Abstract
The present research concerns mechanism and rate of reaction between dissolved ozone and phenol in homogeneous solutions. The stopped‐flow technique was employed to obtain absorbances during reactions; the kinetic experiments were conducted at temperatures varying from 5° to 35°C in aqueous solutions with __p__H values ranging from 1.5 to 5.2.
The kinetic data indicated that the absorbance of a mixed solution increased rapidly in the very early portion of the reaction and then declined slowly in the remaining period. The rate of reaction in the early period was first order with respect to both phenol and ozone concentrations. The rate constant increased with __p__H value and temperature, and an activation energy of 5.74 K cal/mole was obtained. Further tests showed that the dissolved ozone was consumed completely in the first period and that in the second period the intermediate products were decomposed without depletion of ozone.
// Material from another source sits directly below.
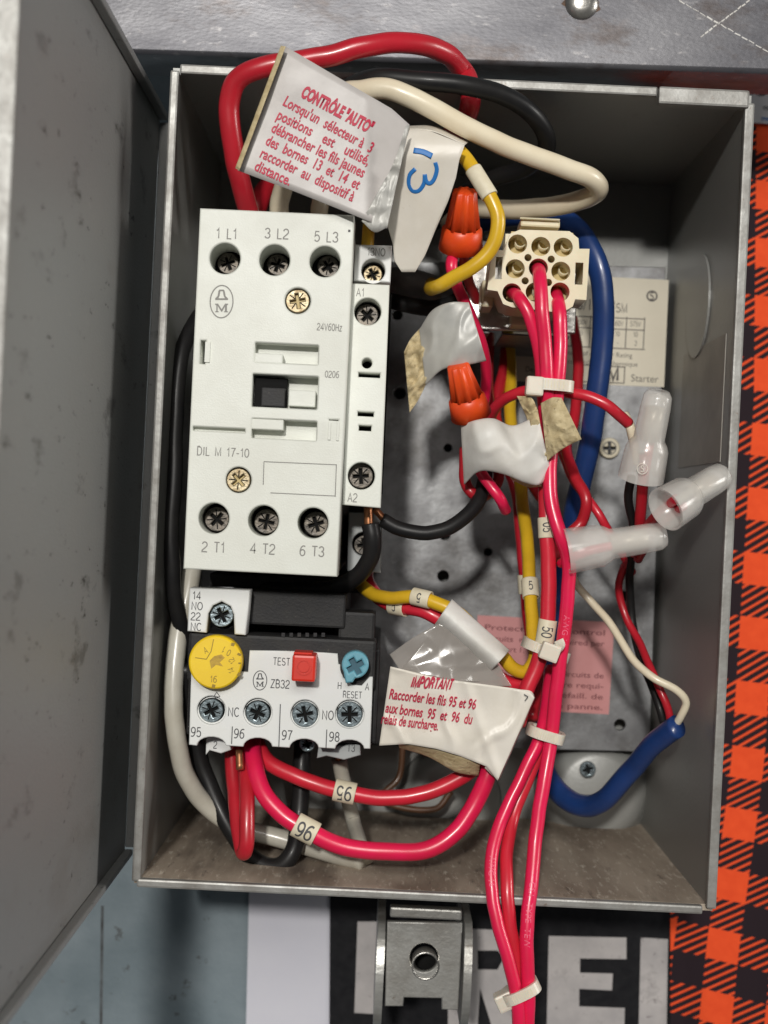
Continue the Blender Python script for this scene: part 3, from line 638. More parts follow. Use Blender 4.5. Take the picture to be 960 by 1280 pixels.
logo(325, 850.5, 9, 12.5, z, rel, 'dark_ink')
link('divider', join_me([line_me((290.5,908),(289.5,930),1.2,z), line_me((350.5,880),(348.5,934),1.2,z), line_me((408.5,912),(407.5,935),1.2,z),
     line_me((271,865),(267,871),.9,z), line_me((271,865),(275,871),.9,z), line_me((267,871),(275,871),.9,z)]), parent=rel, m='dark_ink')
for pts, s_, u in (([(258,920),(284,921),(290,937),(276,942),(262,938),(257,944)], '2', 269), ([(398,934),(450,930),(451,944),(430,950),(408,945),(396,948)], 'T3', 439)):
    plate('lower_tab', [poly(pts, OZ-8)], OZ-14, OZ-8, 'grey_plastic' if s_ == 'T3' else 'white_plastic', rel, bev=.0003); text(s_, u, 935 if s_ == 'T3' else 931, 9, OZ-7.95, 'dark_ink', rel)
screw(384, 930, OZ-16, 10, 'screw_zinc', rel, .3)
# dial
c0 = P(269, 828, OZ)
dz = OZ+4.5
dial = plate('dial', [circ(269, 828, dz, 33.5, 48)], OZ-.4, dz, 'yellow_dial', rel, bev=.0005)
tt = [text('16', 267, 849, 8, dz+.03, mk=True, xs=.9), text('A', 257, 813, 8, dz+.03, mk=True, rot=-25), text('1', 280, 812, 8, dz+.03, mk=True, rot=205), text('0', 286, 816, 8, dz+.03, mk=True, rot=205),
      text('12', 290, 826, 7, dz+.03, mk=True, rot=230), text('14', 289, 838, 7, dz+.03, mk=True, rot=250),
      line_me((244,822),(258,824),1, dz+.03), line_me((258,824),(264,814),1,dz+.03), line_me((264,814),(267,799),1,dz+.03),
      line_me((289,805),(293,806),4,dz+.03), line_me((297,817),(301,819),3,dz+.03), line_me((297,842),(300,844),4,dz+.03), line_me((265,857),(269,858),4,dz+.03), line_me((298,829),(301,829),2,dz+.03)]
link('lettering', join_me(tt), parent=dial, m='dial_ink')
plate('worn_slot', [poly([(262,826),(268,820),(277,818),(281,822),(275,828),(279,833),(270,831),(264,836)], dz)], dz, dz+.05, 'dial_wear', dial)
# test button with its ring
bt = pbox('test_button', 365.5, 818.5, 393.5, 853, OZ-1, OZ+9, 'red_button', rel, bev=.0006)
link('ring', join_me([curve_mesh([circ(380,834,OZ+9,10,28), circ(380,834,OZ+9,8,28)], OZ+9, OZ+9.3), curve_mesh([circ(380,834,OZ+9,6.5,24)], OZ+8.9, OZ+9.4)]), parent=bt, m='red_button')
pbox('button_cap', 367, 815, 390, 819, OZ-1, OZ+6, 'red_button', bt, bev=.0003)
# reset knob
plate('knob_cavity', [circ(444, 834, OZ, 19, 28)], OZ-.4, OZ+.1, 'black_plastic', rel)
kz = OZ+5; pts = [(444+17*math.cos(math.radians(a_)), 831+17*math.sin(math.radians(a_))) for a_ in range(150, 455, 12)]+[(441,853),(432,854)]
kn = plate('reset_knob', [poly(pts, kz), cross(444, 833, kz, 11, 3.6, .55)], OZ+.2, kz, 'blue_knob', rel, bev=.0004)
plate('recess', [circ(444, 833, kz, 12, 18)], OZ+.3, kz-1.6, 'blue_knob_dark', kn)

# ------------------------------------------------------------------ nine way connector
NZ = 96
cn = thing('nine_way_connector', P(672, 345, 60), 'cream nylon nine hole plug with pink wires leaving three holes', 'connector')
c9 = [(647,305),(676,308),(704,309),(644,336),(673,335),(701,339),(640,366),(669,365),(700,365)]
body = [(638,292),(650,287),(712,289),(723,298),(724,311),(737,311),(733,375),(719,374),(716,383),(702,391),(640,384),(629,380),(622,364),(609,362),(615,311),(629,313)]
plate('plug_body', [poly(body, NZ)]+[circ(u, v, NZ, 12.0, 24, a0=.05+.03*i) for i, (u, v) in enumerate(c9)]+[circ(u, v, NZ, 4.6, 14, a0=.13) for u, v in ((660,322),(689,324),(656.5,351),(685.6,353))]+[rect(620,321,627,349,NZ), rect(719.5,328,728,356,NZ)], NZ-16, NZ, 'connector_nylon', cn, bev=0)
plate('plug_core', [poly([(632,292),(714,294),(712,384),(628,380)], NZ-16)], NZ-24, NZ-16.1, 'connector_nylon', cn)
plate('cavity_floor', [poly([(636,296),(712,298),(710,384),(630,378)], NZ-15)], NZ-16.0, NZ-7.5, 'brass_cup', cn)
for u, v in c9:
    if (u, v) not in ((673,335),(640,366),(700,365)):
        c0 = P(u+1, v+2, NZ-10.5); lathe('contact_tube', c0, c0+Vector((0,0,.01)), [(0,1.5),(6,1.5),(6,1.2),(0,1.2)], 'connector_nylon', cn, sides=16, cap=False)
pbox('latch', 651, 273, 700, 285, NZ-12, NZ-2, 'connector_nylon', cn, bev=.0005); pbox('latch_lip', 650, 271, 700, 276, NZ-1.9, NZ-.6, 'connector_nylon', cn, bev=.0003)
pbox('ear', 603, 350, 616, 384, NZ-24, NZ-12, 'connector_nylon', cn, bev=.0005); pbox('ear', 640, 386, 672, 408, NZ-26, NZ-18, 'connector_nylon', cn, bev=.0005)
br = thing('connector_bracket', P(655, 395, 20), 'bright zinc sheet bracket holding the nine way plug', 'bracket')
pbox('bracket_plate', 585, 330, 719, 417, 66, 68, 'bright_steel', br, bev=.0003); pbox('bracket_leg', 590, 300, 612, 417, PZ, 65.9, 'zinc', br, bev=.0003)
pbox('bracket_leg', 628, 418, 712, 421, PZ, 65.9, 'zinc', br, bev=.0003)

# silver conduit piece behind the tags
wire('cond', 'cable_sleeve_tube', 'grey metal tube end behind the cream 13 tag', [(470,352,50),(510,352,56),(545,362,58),(575,372,52)], 18, 'zinc', cat='tube')

# ------------------------------------------------------------------ wires
G_P = 'thick power wires'; G_R = 'red and pink control wires'; G_Y = 'yellow control wires'
wire('redtop', 'power_wire', 'thick red wire looping high above the contactor behind the printed silver tag', [(313,290,84),(310,262,88),(297,215,96),(289,170,100),(288,130,102),(298,101,104),(330,83,106),(400,72,106),(460,58,106),(515,54,102),(556,66,96),(579,90,88),(586,120,92),(578,152,82),(552,178,70),(520,210,50)], 12.9, 'wire_red', G_P)
wire('red2', 'power_wire', 'short dark red wire end just right of the big red loop', [(318,290,60),(322,262,64),(336,236,58),(362,210,46),(400,190,30)], 13, 'wire_red', G_P)
wire('cream', 'power_wire', 'thick cream wire bending in a wide hairpin above the nine hole plug', [(352,290,70),(350,250,72),(375,180,86),(420,125,98),(455,115,104),(490,114,106),(530,130,106),(580,158,104),(635,184,101),(700,207,97),(738,222,93),(748,238,88),(728,250,82),(680,258,76),(635,263,70),(590,262,60),(560,275,46)], 12.6, 'wire_cream', G_P)
wire('creamb', 'power_wire', 'dim cream wire dropping into the contactor under the silver tag', [(402,290,66),(400,255,70),(412,215,62),(430,180,44)], 11, 'wire_cream', G_P)
wire('blacktop', 'power_wire', 'thick black wire arching behind the cream hairpin', [(380,170,74),(415,122,92),(460,100,102),(520,99,105),(580,104,105),(635,122,101),(672,150,95),(684,185,86),(660,208,76),(620,222,68),(575,248,56),(540,280,40)], 11.5, 'wire_black', G_P)
blue = wire('blue', 'sheathed_cable', 'dark blue jacketed cable running down behind the pink wires and curling up bottom right', [(560,290,30),(620,273,42),(678,268,52),(718,284,60),(744,325,64),(755,375,64),(754,430,62),(744,500,60),(735,560,56),(722,620,50),(708,690,42),(694,770,34),(682,850,28),(677,920,28),(688,975,34),(720,1005,44),(755,1000,54),(790,962,62),(815,930,70),(846,906,78)], 14.3, 'sheath_blue', G_P, cat='cable', flat=.8)
wire('w_core', 'core_wire', '', [(838,915,74),(850,898,78),(857,878,80),(846,862,81),(815,846,80),(788,822,76),(762,778,70),(740,752,66),(722,733,66),(712,708,70)], 5, 'wire_cream', parent=blue)
wire('r_core', 'core_wire', '', [(838,912,72),(836,892,74),(827,866,74),(815,836,70),(797,800,62),(780,768,58),(772,738,58),(778,712,62),(790,690,70),(797,660,76),(803,625,82),(804,590,86)], 5, 'wire_red', parent=blue)
wire('k_core', 'core_wire', '', [(832,912,70),(824,884,70),(812,848,66),(796,806,60),(788,765,58),(787,720,62),(790,690,70),(791,655,78),(784,622,84),(789,595,88)], 5.4, 'wire_black', parent=blue)
# left lower bundle
wire('whl', 'power_wire', 'dull white wire sweeping down the left side under the relay', [(243,690,70),(235,740,74),(222,800,76),(215,860,78),(219,920,78),(233,970,74),(255,1005,70),(300,1034,68),(350,1050,68),(400,1062,70),(455,1076,76)], 12, 'wire_white', G_P)
wire('bl1', 'power_wire', 'black wire looping under the relay and back up to its terminal', [(232,830,76),(240,900,70),(256,965,68),(280,1025,70),(312,1071,74),(345,1084,76),(366,1065,76),(374,1020,72),(377,960,70),(378,925,68)], 11, 'wire_black', G_P)
wire('bl2', 'power_wire', 'black wire hugging the left wall beside the relay', [(275,372,66),(250,396,72),(226,450,80),(217,560,82),(215,690,82),(222,765,78),(242,835,70),(262,890,62)], 10, 'wire_black', G_P)
wire('bl3', 'power_wire', 'thin black wire leaning behind the red loop under the relay', [(240,905,66),(262,975,62),(287,1035,58),(300,1060,50)], 6, 'wire_black', G_P)
wire('rl', 'power_wire', 'deep red wire folded in a tight loop below the relay', [(288,918,72),(291,965,76),(296,1015,82),(301,1052,87),(305,1068,90),(309,1054,92),(309,1010,90),(307,965,84),(305,925,76)], 9.5, 'wire_red', G_P, ends=[[(299,938,86),(300,962,88)]])
wire('wh2', 'power_wire', 'off white wire hanging from the rightmost relay terminal', [(424,950,66),(430,985,62),(440,1025,56),(452,1058,72),(462,1076,76)], 9.5, 'wire_white', G_P, ends=[[(421,930,67),(424,952,66)]])
wire('br', 'power_wire', 'thin brown wire curving across the shadow below the relay', [(502,920,20),(498,970,20),(478,1000,22),(540,1012,22),(565,990,20)], 4, 'wire_brown', G_P)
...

Catechol, o‐quinone, hydroquinone, oxalic acid, humic acid, and a dimer were identified from mass spectra as products of the ozonization reaction.
A free radical mechanism, with initiation of an electrophilic reaction for the formation of catechyl radical, has been proposed to explain the experimental data for phenol‐ozone reaction in aqueous solutions. According to the proposed mechanism, the reaction path through the attachment to ortho position is much more favorable compared with that through the paraposition because of geometric advantage, though quinones and hydroxyphenol can be formed through parallel paths. The products of reaction detected in this research, therefore, are accountable by this mechanism. A rate equation derived on the basis of this mechanism also agrees well with that observed from the kinetic experiments.